Sunday, March 05, 2006

questions

the last few weeks have been hectic schedule wise and in the midst i've found myself wrestling with questions that at the moment have few answers. they somehow all relate to what do i want to do with the next phase of my life.

i'd thought i'd be married by the time i was thru school, then it was 25, then 30, then 35. now i'm staring down 40 (18 months away) and not a wedding in sight. i'm trying to figure out what my life will look like when i completely take marriage and parenting out of the picture. and it's hard. it's something i've always wanted but it just hasn't happened. it could have if i'd chosen to settle, but marriage is too important to just settle. and waiting seems to be blocking me from dreaming. yesterday as i sat thru the core in orange county, we read thru the end of matthew 11 in the message where jesus says he won't lay anything ill-fitting on us. for the first time, i've wondered if marriage would be ill fitting for me and maybe whatever it is that's out there for me to do, i can't do if i'm married or do as well. i don't know but it's something i left the core wondering about specifically.

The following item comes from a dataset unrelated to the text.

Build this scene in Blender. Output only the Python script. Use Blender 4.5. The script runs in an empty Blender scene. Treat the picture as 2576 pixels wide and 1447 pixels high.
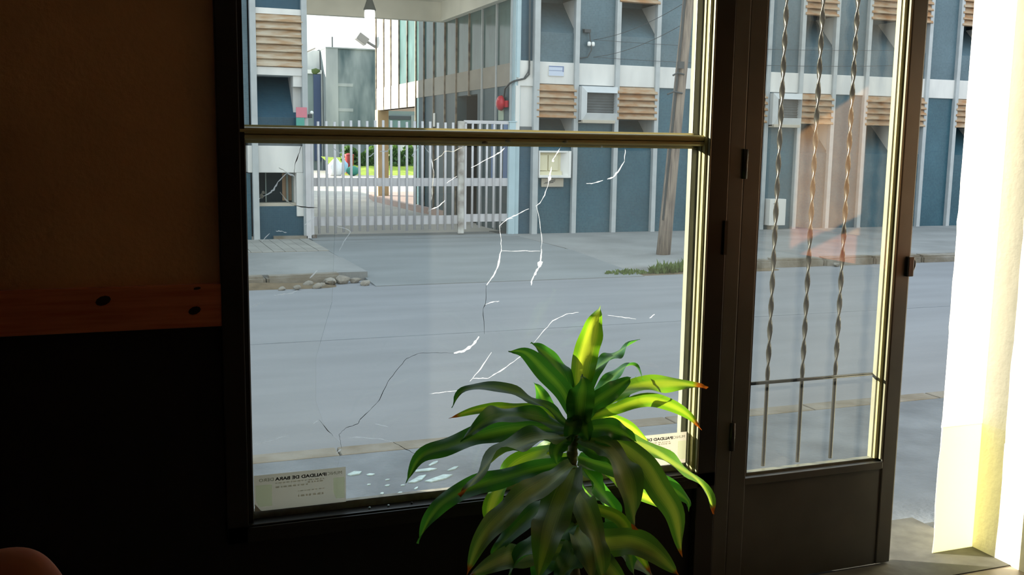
import bpy, bmesh, math, random
from mathutils import Vector, Matrix, noise
random.seed(7)
SC = bpy.context.scene
COL = SC.collection

# ------------------------------------------------------------------ camera
EYE = Vector((0, 0, 1.6))
F_PX, YAW, PITCH, ROLL = 2541.7, 0.363366, 0.1423, -0.014541
cy, sy, cp, sp = math.cos(YAW), math.sin(YAW), math.cos(PITCH), math.sin(PITCH)
fw = Vector((sy*cp, cy*cp, -sp)); r0 = Vector((cy, -sy, 0)); d0 = fw.cross(r0)
rt = math.cos(ROLL)*r0 + math.sin(ROLL)*d0
dn = -math.sin(ROLL)*r0 + math.cos(ROLL)*d0
cam = bpy.data.cameras.new('camera')
cam.sensor_width = 36; cam.lens = F_PX/2576*36; cam.clip_start = 0.02; cam.clip_end = 400
camo = bpy.data.objects.new('camera', cam); COL.objects.link(camo)
m = Matrix((rt, -dn, -fw)).transposed().to_4x4(); m.translation = EYE
camo.matrix_world = m
SC.camera = camo

# ------------------------------------------------------------------ world, sun, exposure
w = bpy.data.worlds.new('sky'); SC.world = w; w.use_nodes = True
nt = w.node_tree; nt.nodes.clear()
tc = nt.nodes.new('ShaderNodeTexCoord'); sx = nt.nodes.new('ShaderNodeSeparateXYZ')
rp = nt.nodes.new('ShaderNodeValToRGB'); bg = nt.nodes.new('ShaderNodeBackground'); ou = nt.nodes.new('ShaderNodeOutputWorld')
nt.links.new(tc.outputs['Generated'], sx.inputs[0]); nt.links.new(sx.outputs['Z'], rp.inputs[0])
e = rp.color_ramp.elements
e[0].position = 0.0; e[0].color = (1.0, 0.975, 0.93, 1)
e[1].position = 0.9; e[1].color = (0.74, 0.88, 1.0, 1)
q = e.new(0.25); q.color = (0.86, 0.95, 1.0, 1)
nt.links.new(rp.outputs[0], bg.inputs[0]); bg.inputs[1].default_value = 1.75
nt.links.new(bg.outputs[0], ou.inputs[0])
sun = bpy.data.lights.new('sun', 'SUN'); sun.energy = 18.0; sun.angle = math.radians(0.6); sun.color = (1.0, 0.92, 0.76)
suno = bpy.data.objects.new('sun', sun); COL.objects.link(suno)
suno.rotation_euler = Vector((1.757, -1.0, -0.43)).to_track_quat('-Z', 'Y').to_euler()
suno.location = (-20, 30, 12)
vs = SC.view_settings
SC.display_settings.display_device = 'sRGB'
vs.view_transform = 'Standard'; vs.look = 'None'; vs.exposure = 0.0; vs.gamma = 1.0; vs.use_curve_mapping = False
cyc = SC.cycles
cyc.max_bounces = 7; cyc.diffuse_bounces = 4; cyc.glossy_bounces = 3; cyc.transmission_bounces = 4; cyc.transparent_max_bounces = 24
cyc.sample_clamp_indirect = 5.0; cyc.use_denoising = True; cyc.caustics_reflective = False; cyc.caustics_refractive = False

# ------------------------------------------------------------------ materials
def N(t, typ, **kw):
    n = t.nodes.new(typ)
    for k, v in kw.items(): setattr(n, k, v)
    return n
def base(name):
    mt = bpy.data.materials.new(name); mt.use_nodes = True; t = mt.node_tree
    b = t.nodes['Principled BSDF']
    return mt, t, b
def mat(name, col, rough=0.6, var=0.0, scale=4.0, bump=0.0, spec=0.4, metal=0.0, col2=None, stretch=(1, 1, 1), detail=5, bscale=None):
    mt, t, b = base(name)
    b.inputs['Roughness'].default_value = rough; b.inputs['Metallic'].default_value = metal
    b.inputs['Specular IOR Level'].default_value = spec
    c = tuple(col)+(1,)
    b.inputs['Base Color'].default_value = c
    if var or col2 or bump:
        tcn = N(t, 'ShaderNodeTexCoord'); mp = N(t, 'ShaderNodeMapping'); mp.inputs['Scale'].default_value = stretch
        t.links.new(tcn.outputs['Object'], mp.inputs[0])
        nz = N(t, 'ShaderNodeTexNoise'); nz.inputs['Scale'].default_value = scale; nz.inputs['Detail'].default_value = detail
        t.links.new(mp.outputs[0], nz.inputs['Vector'])
        if var or col2:
            r = N(t, 'ShaderNodeValToRGB')
            c2 = tuple(col2)+(1,) if col2 else tuple(max(0, x*(1-var)) for x in col)+(1,)
            r.color_ramp.elements[0].position = 0.35; r.color_ramp.elements[0].color = c2
            r.color_ramp.elements[1].position = 0.65; r.color_ramp.elements[1].color = c
            t.links.new(nz.outputs['Fac'], r.inputs[0]); t.links.new(r.outputs[0], b.inputs['Base Color'])
        if bump:
            n2 = nz
            if bscale:
                n2 = N(t, 'ShaderNodeTexNoise'); n2.inputs['Scale'].default_value = bscale; n2.inputs['Detail'].default_value = 4
                t.links.new(mp.outputs[0], n2.inputs['Vector'])
            bp = N(t, 'ShaderNodeBump'); bp.inputs['Strength'].default_value = bump; bp.inputs['Distance'].default_value = 0.02
            t.links.new(n2.outputs['Fac'], bp.inputs['Height']); t.links.new(bp.outputs[0], b.inputs['Normal'])
    return mt
def tile_mat(name, c1, c2, grout, rough=0.35, size=0.03, spec=0.5):
    mt, t, b = base(name)
    tcn = N(t, 'ShaderNodeTexCoord'); sp_ = N(t, 'ShaderNodeSeparateXYZ'); ad = N(t, 'ShaderNodeMath', operation='ADD'); cb = N(t, 'ShaderNodeCombineXYZ')
    t.links.new(tcn.outputs['Object'], sp_.inputs[0]); t.links.new(sp_.outputs['X'], ad.inputs[0]); t.links.new(sp_.outputs['Y'], ad.inputs[1])
    t.links.new(ad.outputs[0], cb.inputs['X']); t.links.new(sp_.outputs['Z'], cb.inputs['Y'])
    br = N(t, 'ShaderNodeTexBrick'); br.offset = 0.0
    for k, v in (('Scale', 1.0), ('Mortar Size', size*0.06), ('Brick Width', size), ('Row Height', size), ('Mortar Smooth', 0.3), ('Bias', 0.0)): br.inputs[k].default_value = v
    br.inputs['Color1'].default_value = tuple(c1)+(1,); br.inputs['Color2'].default_value = tuple(c2)+(1,); br.inputs['Mortar'].default_value = tuple(grout)+(1,)
    t.links.new(cb.outputs[0], br.inputs['Vector'])
    nz = N(t, 'ShaderNodeTexNoise'); nz.inputs['Scale'].default_value = 1.3; nz.inputs['Detail'].default_value = 6
    t.links.new(tcn.outputs['Object'], nz.inputs['Vector'])
    r = N(t, 'ShaderNodeValToRGB'); r.color_ramp.elements[0].position = 0.3; r.color_ramp.elements[0].color = (0.78, 0.78, 0.78, 1)
    r.color_ramp.elements[1].position = 0.7; r.color_ramp.elements[1].color = (1.08, 1.08, 1.08, 1)
    t.links.new(nz.outputs['Fac'], r.inputs[0])
    mx = N(t, 'ShaderNodeMix', data_type='RGBA', blend_type='MULTIPLY'); mx.inputs['Factor'].default_value = 1
    t.links.new(br.outputs['Color'], mx.inputs['A']); t.links.new(r.outputs[0], mx.inputs['B'])
    t.links.new(mx.outputs['Result'], b.inputs['Base Color'])
    b.inputs['Roughness'].default_value = rough; b.inputs['Specular IOR Level'].default_value = spec
    return mt
def glass_mat(name, tint, dust=0.01, extra=0.0):
    mt, t, b = base(name); t.nodes.remove(b); out = t.nodes['Material Output']
    tr = N(t, 'ShaderNodeBsdfTransparent'); tr.inputs[0].default_value = tuple(tint)+(1,)
    gl = N(t, 'ShaderNodeBsdfGlossy'); gl.inputs['Roughness'].default_value = 0.0
    lw = N(t, 'ShaderNodeLayerWeight'); lw.inputs['Blend'].default_value = 0.5
    pw = N(t, 'ShaderNodeMath', operation='POWER'); pw.inputs[1].default_value = 4.0
    t.links.new(lw.outputs['Facing'], pw.inputs[0])
    ml = N(t, 'ShaderNodeMath', operation='MULTIPLY_ADD'); ml.inputs[1].default_value = 0.8; ml.inputs[2].default_value = 0.035+extra
    t.links.new(pw.outputs[0], ml.inputs[0])
    mx = N(t, 'ShaderNodeMixShader'); t.links.new(ml.outputs[0], mx.inputs[0]); t.links.new(tr.outputs[0], mx.inputs[1]); t.links.new(gl.outputs[0], mx.inputs[2])
    # a film of dust that scatters a little light forward
    df = N(t, 'ShaderNodeBsdfTranslucent'); df.inputs[0].default_value = (0.95, 0.95, 0.9, 1)
    tcn = N(t, 'ShaderNodeTexCoord'); nz = N(t, 'ShaderNodeTexNoise'); nz.inputs['Scale'].default_value = 3.0; nz.inputs['Detail'].default_value = 6
    t.links.new(tcn.outputs['Object'], nz.inputs['Vector'])
    md = N(t, 'ShaderNodeMath', operation='MULTIPLY'); md.inputs[1].default_value = dust*2
    t.links.new(nz.outputs['Fac'], md.inputs[0])
    m2 = N(t, 'ShaderNodeMixShader'); t.links.new(md.outputs[0], m2.inputs[0]); t.links.new(mx.outputs[0], m2.inputs[1]); t.links.new(df.outputs[0], m2.inputs[2])
    t.links.new(m2.outputs[0], out.inputs[0])
    return mt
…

as i drove home, i ended up stopping at mission san juan capistrano. i'd never been there and often wondered about it when i drove past it and since i had time yesterday i stopped. i wandered around the old mission where, ironically, there was a wedding taking place so you couldn't visit the chapel. i was wrestling with the what else is there question and came across a prayer card in the gift shop of st. teresa of avila. on it there's something she told her nuns, "it is not a matter of thinking much, but of loving much. so do whatever most kindles love in you." marko had posted the questions he worked thru on his sabbatical. i'd been looking at them since he blogged them. but out of the st. teresa quote, i think i've found the question for me to sit with, "what do i do that kindles the most love in me?"